| EXERCISE |
Retype the lines beneath this one, from the first through the line containing "sc.view_settings.exposure = 0.45". Pictures are left out.

* begin DATA SECTION *

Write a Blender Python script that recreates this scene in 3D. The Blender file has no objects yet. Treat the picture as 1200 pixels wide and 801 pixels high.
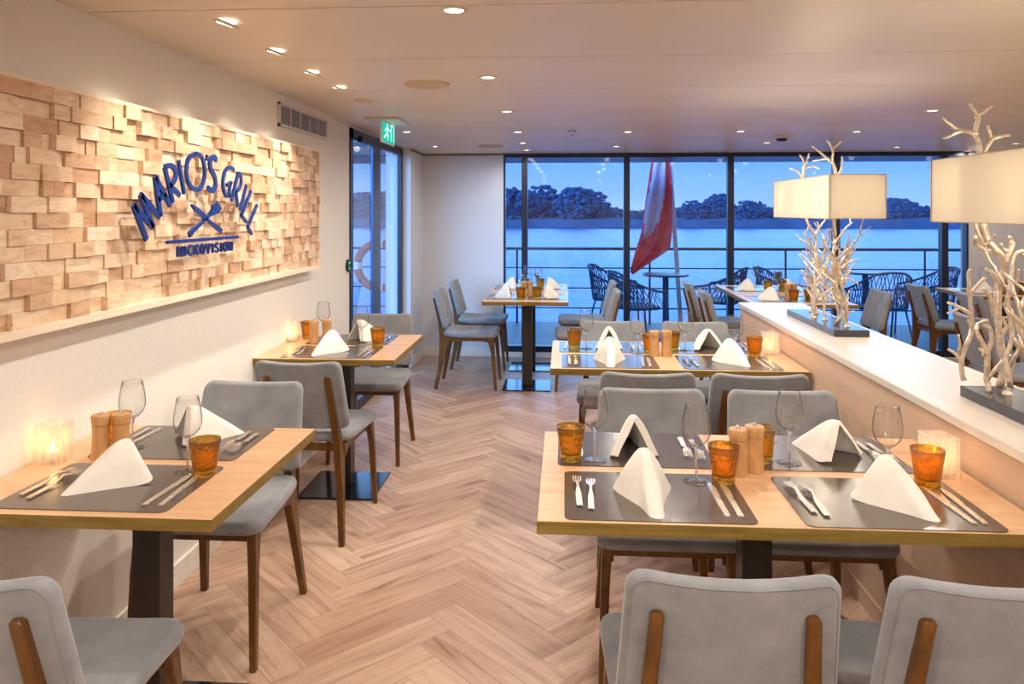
import bpy, bmesh, math, random
from mathutils import Vector, Matrix
random.seed(7)
sc = bpy.context.scene
COL = sc.collection
PI = math.pi
# ------------------------------------------------------------------ camera calibration
F_PX = 890.0; CAMH = 1.48; TAN = 61.0/890.0
TH = math.atan(TAN); CS, SN = math.cos(TH), math.sin(TH)
HOR = 247.0
def ray(px, py):
    a = (px-600)/F_PX; b = (HOR-py)/F_PX
    return (a*CS-SN, CS+a*SN, b)
def UZ(px, py, z):
    r = ray(px, py); t = (z-CAMH)/r[2]; return (r[0]*t, r[1]*t)
def UX(px, py, X):
    r = ray(px, py); t = X/r[0]; return (r[1]*t, CAMH+r[2]*t)
def UY(px, py, Y):
    r = ray(px, py); t = Y/r[1]; return (r[0]*t, CAMH+r[2]*t)
cam = bpy.data.cameras.new('camera'); co = bpy.data.objects.new('camera', cam); COL.objects.link(co)
co.location = (0, 0, CAMH); co.rotation_euler = (PI/2, 0, TH)
cam.sensor_width = 36; cam.sensor_fit = 'HORIZONTAL'; cam.lens = F_PX/1200*36
cam.shift_y = -(400.5-HOR)/1200; cam.clip_start = .05; cam.clip_end = 2000
sc.camera = co
sc.view_settings.view_transform = 'Standard'; sc.view_settings.look = 'None'
sc.view_settings.gamma = 1; sc.view_settings.use_curve_mapping = False
sc.view_settings.exposure = 0.45

# ------------------------------------------------------------------ materials
def srgb(r, g, b):
    f = lambda c: (c/255/12.92 if c/255 <= .04045 else ((c/255+.055)/1.055)**2.4)
    return (f(r), f(g), f(b), 1)
class NM:
    def __init__(s, name):
        s.m = bpy.data.materials.new(name); s.m.use_nodes = True; s.t = s.m.node_tree; s.t.nodes.clear()
        s.out = s.n('ShaderNodeOutputMaterial')
    def n(s, ty, **kw):
        nd = s.t.nodes.new(ty)
        for k, v in kw.items():
            if k.startswith('_'): setattr(nd, k[1:], v)
            else: nd.inputs[k.replace('__', ' ')].default_value = v
        return nd
    def l(s, a, b): s.t.links.new(a, b)
    def coord(s, kind='Object', scale=(1, 1, 1), rot=(0, 0, 0)):
        tc = s.n('ShaderNodeTexCoord'); mp = s.n('ShaderNodeMapping')
        mp.inputs['Scale'].default_value = scale; mp.inputs['Rotation'].default_value = rot
        s.l(tc.outputs[kind], mp.inputs['Vector']); return mp.outputs['Vector']
    def noise(s, vec, scale=5, detail=4, rough=.5, dist=0):
        nd = s.n('ShaderNodeTexNoise', Scale=scale, Detail=detail, Roughness=rough, Distortion=dist)
        if vec is not None: s.l(vec, nd.inputs['Vector'])
        return nd.outputs['Fac']
    def ramp(s, fac, stops):
        r = s.n('ShaderNodeValToRGB'); e = r.color_ramp.elements
        e[0].position, e[0].color = stops[0]; e[1].position, e[1].color = stops[-1]
        for p, c in stops[1:-1]:
            q = e.new(p); q.color = c
        s.l(fac, r.inputs['Fac']); return r.outputs['Color']
    def bump(s, h, strength=.2, dist=.01):
        b = s.n('ShaderNodeBump', Strength=strength, Distance=dist); s.l(h, b.inputs['Height']); return b.outputs['Normal']
    def pbr(s, col=None, rough=.5, metal=0, normal=None, spec=.5, **kw):
        p = s.n('ShaderNodeBsdfPrincipled'); p.inputs['Metallic'].default_value = metal
        p.inputs['Specular IOR Level'].default_value = spec
        if isinstance(rough, (int, float)): p.inputs['Roughness'].default_value = rough
        else: s.l(rough, p.inputs['Roughness'])
        if isinstance(col, tuple): p.inputs['Base Color'].default_value = col
        else: s.l(col, p.inputs['Base Color'])
        if normal is not None: s.l(normal, p.inputs['Normal'])
        for k, v in kw.items(): p.inputs[k.replace('_', ' ')].default_value = v
        return p.outputs[0]
    def done(s, sh): s.l(sh, s.out.inputs['Surface']); return s.m
    def mix(s, f, a, b):
        m = s.n('ShaderNodeMixShader')
        if isinstance(f, (int, float)): m.inputs[0].default_value = f
        else: s.l(f, m.inputs[0])
        s.l(a, m.inputs[1]); s.l(b, m.inputs[2]); return m.outputs[0]
    def mixc(s, f, a, b, mode='MIX'):
        m = s.n('ShaderNodeMix', _data_type='RGBA', _blend_type=mode)
        if isinstance(f, (int, float)): m.inputs[0].default_value = f
        else: s.l(f, m.inputs[0])
        for i, v in ((6, a), (7, b)):
            if isinstance(v, tuple): m.inputs[i].default_value = v
            else: s.l(v, m.inputs[i])
        return m.outputs[2]
M = {}
def plain(name, col, rough=.5, metal=0, spec=.5, nsc=30, var=.06, bump=0):
    k = NM(name); v = k.coord(); nz = k.noise(v, nsc, 3)
    c2 = tuple(min(1, x*(1+var)) for x in col[:3])+(1,); c1 = tuple(x*(1-var) for x in col[:3])+(1,)
    c = k.ramp(nz, [(.3, c1), (.7, c2)])
    nrm = k.bump(nz, bump, .004) if bump else None
    M[name] = k.done(k.pbr(c, rough, metal, nrm, spec)); return M[name]
def wood(name, c1, c2, c3, scale=(3, 40, 40), rough=.45, spec=.4, bump=.05):
    k = NM(name); v = k.coord('Object', scale); n1 = k.noise(v, 1.0, 5, .6, .6)
    v2 = k.coord('Object', tuple(x*5 for x in scale)); n2 = k.noise(v2, 1.2, 3, .5)
    c = k.ramp(n1, [(.3, c1), (.5, c2), (.72, c3)])
    c = k.mixc(.12, c, k.ramp(n2, [(.35, c1), (.65, c3)]))
    M[name] = k.done(k.pbr(c, rough, 0, k.bump(n2, bump, .002), spec)); return M[name]
plain('wall_plaster', srgb(232, 226, 218), .8, 0, .2, 120, .03, .18)
plain('dusk_tint_plaster', srgb(214, 214, 220), .8, 0, .2, 120, .03, .15)  # cooler copy of the wall plaster, bluish dusk light put into its colour
plain('ceiling_panel', srgb(226, 214, 198), .42, 0, .32, 3, .02)
plain('ceiling_gap', srgb(120, 100, 80), .7)
plain('white_paint', srgb(235, 228, 218), .5)
plain('black_metal', srgb(18, 18, 20), .4, 0, .5)
plain('base_steel', srgb(28, 28, 30), .12, .35, .7, 8, .05)
plain('column_metal', srgb(52, 44, 38), .35, .3, .5)
plain('window_frame', srgb(18, 30, 56), .35, 0, .5)  # reflected blue sky is put into this dark frame colour
plain('steel', srgb(225, 224, 222), .2, 1, .5, 200, .05, .05)
plain('hammered_steel', srgb(235, 230, 220), .25, 1, .5, 260, .12, .9)
plain('shade_seam', srgb(190, 170, 140), .8)
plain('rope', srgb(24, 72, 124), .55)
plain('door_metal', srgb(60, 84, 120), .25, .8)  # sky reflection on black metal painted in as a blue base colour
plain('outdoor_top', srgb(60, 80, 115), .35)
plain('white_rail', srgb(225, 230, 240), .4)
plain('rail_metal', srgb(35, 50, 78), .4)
plain('vent_white', srgb(215, 208, 200), .5)
plain('vent_slat', srgb(150, 150, 155), .5)
plain('wax', srgb(245, 235, 215), .5)
plain('sign_back', srgb(20, 26, 40), .4)
plain('tag_black', srgb(22, 22, 26), .5)
plain('tag_white', srgb(220, 220, 220), .5)
plain('ring_orange', srgb(205, 60, 50), .5)
plain('ring_white', srgb(235, 235, 235), .5)
plain('chrome', srgb(190, 190, 190), .15, 1)
plain('speaker_grille', srgb(205, 188, 165), .6, 0, .2, 200, .08)
plain('exit_white', srgb(235, 245, 240), .5)
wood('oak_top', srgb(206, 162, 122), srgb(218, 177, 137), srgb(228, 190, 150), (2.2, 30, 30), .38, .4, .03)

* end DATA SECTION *

| REPLY TO THE EXERCISE |
Write a Blender Python script that recreates this scene in 3D. The Blender file has no objects yet. Treat the picture as 1200 pixels wide and 801 pixels high.
import bpy, bmesh, math, random
from mathutils import Vector, Matrix
random.seed(7)
sc = bpy.context.scene
COL = sc.collection
PI = math.pi
# ------------------------------------------------------------------ camera calibration
F_PX = 890.0; CAMH = 1.48; TAN = 61.0/890.0
TH = math.atan(TAN); CS, SN = math.cos(TH), math.sin(TH)
HOR = 247.0
def ray(px, py):
    a = (px-600)/F_PX; b = (HOR-py)/F_PX
    return (a*CS-SN, CS+a*SN, b)
def UZ(px, py, z):
    r = ray(px, py); t = (z-CAMH)/r[2]; return (r[0]*t, r[1]*t)
def UX(px, py, X):
    r = ray(px, py); t = X/r[0]; return (r[1]*t, CAMH+r[2]*t)
def UY(px, py, Y):
    r = ray(px, py); t = Y/r[1]; return (r[0]*t, CAMH+r[2]*t)
cam = bpy.data.cameras.new('camera'); co = bpy.data.objects.new('camera', cam); COL.objects.link(co)
co.location = (0, 0, CAMH); co.rotation_euler = (PI/2, 0, TH)
cam.sensor_width = 36; cam.sensor_fit = 'HORIZONTAL'; cam.lens = F_PX/1200*36
cam.shift_y = -(400.5-HOR)/1200; cam.clip_start = .05; cam.clip_end = 2000
sc.camera = co
sc.view_settings.view_transform = 'Standard'; sc.view_settings.look = 'None'
sc.view_settings.gamma = 1; sc.view_settings.use_curve_mapping = False
sc.view_settings.exposure = 0.45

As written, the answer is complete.